> [GIVEN REQUEST]:
Each line of the listing must be transcribed exactly, except for the images, which should be excluded.

----------

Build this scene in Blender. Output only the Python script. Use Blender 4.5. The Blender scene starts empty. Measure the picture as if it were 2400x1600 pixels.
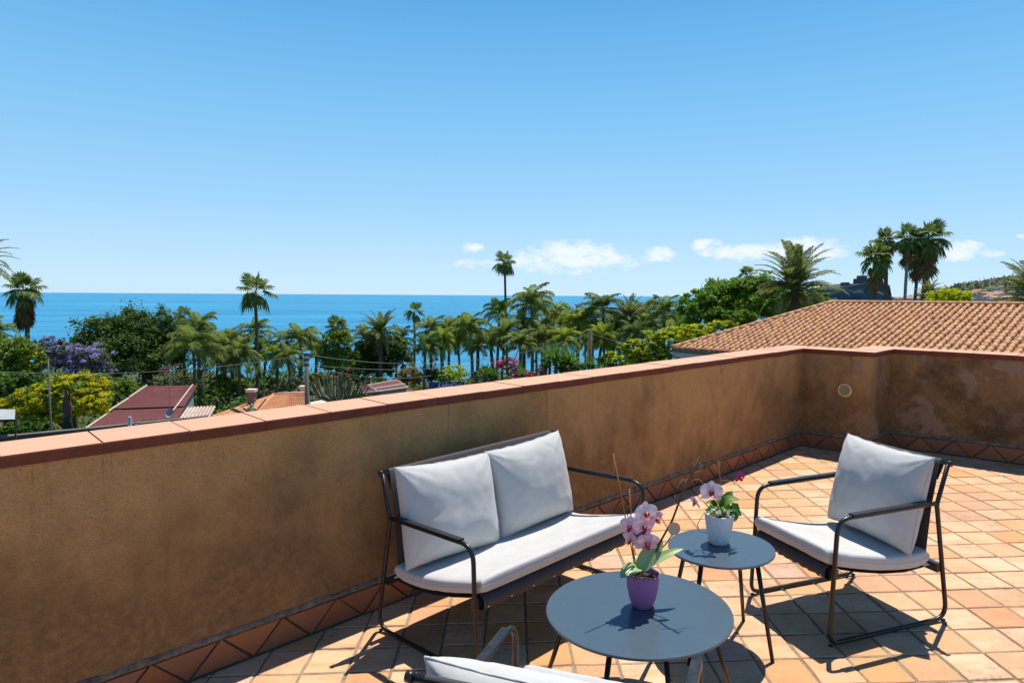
import bpy, bmesh, math, random
import numpy as np
from mathutils import Vector, Matrix, noise
R = math.radians
rng = random.Random(7)
nrg = np.random.default_rng(11)
sc = bpy.context.scene
COL = sc.collection

# ------------------------------------------------------------------ camera, sky, sun, exposure
CAMH = 1.64
FPX = 1550.0
ROLL = math.atan(.0063)
PITCH = math.atan(107.7 * math.cos(ROLL) / FPX)
_cp, _sp = math.cos(PITCH), math.sin(PITCH)
fwv = np.array([0, _cp, -_sp]); upv = np.array([0, _sp, _cp]); rtv = np.array([1., 0, 0])
r2v = rtv * math.cos(ROLL) + upv * math.sin(ROLL)
u2v = -rtv * math.sin(ROLL) + upv * math.cos(ROLL)
C0 = np.array([0, 0, CAMH])
cam_d = bpy.data.cameras.new('camera'); cam = bpy.data.objects.new('camera', cam_d); COL.objects.link(cam)
cam_d.sensor_width = 36.0; cam_d.lens = FPX / 2400 * 36; cam_d.clip_start = .05; cam_d.clip_end = 300000
m = Matrix((tuple(r2v), tuple(u2v), tuple(-fwv))).transposed().to_4x4()
m.translation = Vector(C0); cam.matrix_world = m
sc.camera = cam

SUN = Vector((.205, .365, 1.0)).normalized()
SUN_EL = math.asin(SUN.z); SUN_AZ = math.atan2(SUN.x, SUN.y)
sd = bpy.data.lights.new('sun', 'SUN'); sd.energy = 5.0; sd.angle = R(.5); sd.color = (1, .935, .83)
so = bpy.data.objects.new('sun', sd); COL.objects.link(so)
so.rotation_euler = (-SUN).to_track_quat('-Z', 'Y').to_euler(); so.location = (5, 9, 30)

def ray(x, y): return fwv * FPX + r2v * (x - 1200) + u2v * (800 - y)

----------

> [SOLUTION TO THIS TASK]:
Build this scene in Blender. Output only the Python script. Use Blender 4.5. The Blender scene starts empty. Measure the picture as if it were 2400x1600 pixels.
import bpy, bmesh, math, random
import numpy as np
from mathutils import Vector, Matrix, noise
R = math.radians
rng = random.Random(7)
nrg = np.random.default_rng(11)
sc = bpy.context.scene
COL = sc.collection

# ------------------------------------------------------------------ camera, sky, sun, exposure
CAMH = 1.64
FPX = 1550.0
ROLL = math.atan(.0063)
PITCH = math.atan(107.7 * math.cos(ROLL) / FPX)
_cp, _sp = math.cos(PITCH), math.sin(PITCH)
fwv = np.array([0, _cp, -_sp]); upv = np.array([0, _sp, _cp]); rtv = np.array([1., 0, 0])
r2v = rtv * math.cos(ROLL) + upv * math.sin(ROLL)
u2v = -rtv * math.sin(ROLL) + upv * math.cos(ROLL)
C0 = np.array([0, 0, CAMH])
cam_d = bpy.data.cameras.new('camera'); cam = bpy.data.objects.new('camera', cam_d); COL.objects.link(cam)
cam_d.sensor_width = 36.0; cam_d.lens = FPX / 2400 * 36; cam_d.clip_start = .05; cam_d.clip_end = 300000
m = Matrix((tuple(r2v), tuple(u2v), tuple(-fwv))).transposed().to_4x4()
m.translation = Vector(C0); cam.matrix_world = m
sc.camera = cam

SUN = Vector((.205, .365, 1.0)).normalized()
SUN_EL = math.asin(SUN.z); SUN_AZ = math.atan2(SUN.x, SUN.y)
sd = bpy.data.lights.new('sun', 'SUN'); sd.energy = 5.0; sd.angle = R(.5); sd.color = (1, .935, .83)
so = bpy.data.objects.new('sun', sd); COL.objects.link(so)
so.rotation_euler = (-SUN).to_track_quat('-Z', 'Y').to_euler(); so.location = (5, 9, 30)

def ray(x, y): return fwv * FPX + r2v * (x - 1200) + u2v * (800 - y)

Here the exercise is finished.